Chicago public schools to withhold diplomas if students don’t have job, college or military plans

Malcolm X College sign, one of the public schools of Chicago
Impact

Mayor Rahm Emanuel announced that Chicago will be the first big city to require high school students to have a job, college acceptance letter, gap-year program enrollment or military enlistment before receiving their diploma. And now, detractors are questioning if the new requirement is possible.

The measure, passed by the Board of Education in May, will affect current sophomores graduating in 2020. Critics of the ruling — like Karen Lewis, the president of the Chicago Teachers Union — have pointed out some of the major flaws.

“It sounds good on paper, but the problem is that when you’ve cut the number of counselors in schools, when you’ve cut the kind of services that kids need, who is going to do this work?” Lewis told the Washington Post. “If you’ve done the work to earn a diploma, then you should get a diploma. Because if you don’t, you are forcing kids into more poverty.”

Chicago high schools have undergone drastic staff cuts in recent years. In 2016, more than 1,000 teachers and staff members were laid off. And in the city’s poorest schools, guidance counselors are assigned to more than 450 students each.

“If you change expectations, it’s not hard for kids to adapt,” Emanuel said during an April news conference. He also said the policy was created in an effort to make sure students think beyond the four years of high school.

Emanuel is supported, in part, because all Chicago Public School students automatically gain acceptance into the City Colleges of Chicago. But due to budget cuts and inadequate staffing, these institutions might not be able to accommodate the new measure.

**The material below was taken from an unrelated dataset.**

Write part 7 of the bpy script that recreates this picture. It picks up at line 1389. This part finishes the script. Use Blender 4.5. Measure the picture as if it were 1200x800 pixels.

“It’s going to be really hairy for the community colleges if a high percentage of these kids actually show up, because they’re going broke,” Rodney Estvan, an education policy analyst at the Access Living disability rights group, told the Chicago Tribune.

For now, Emanuel expects the next two years are enough for high schools to adjust to the change. In the meantime, he’s working with the school district to raise $1 million from donors to help school counselors achieve the training they need to help make the program successful, according to the Tribune.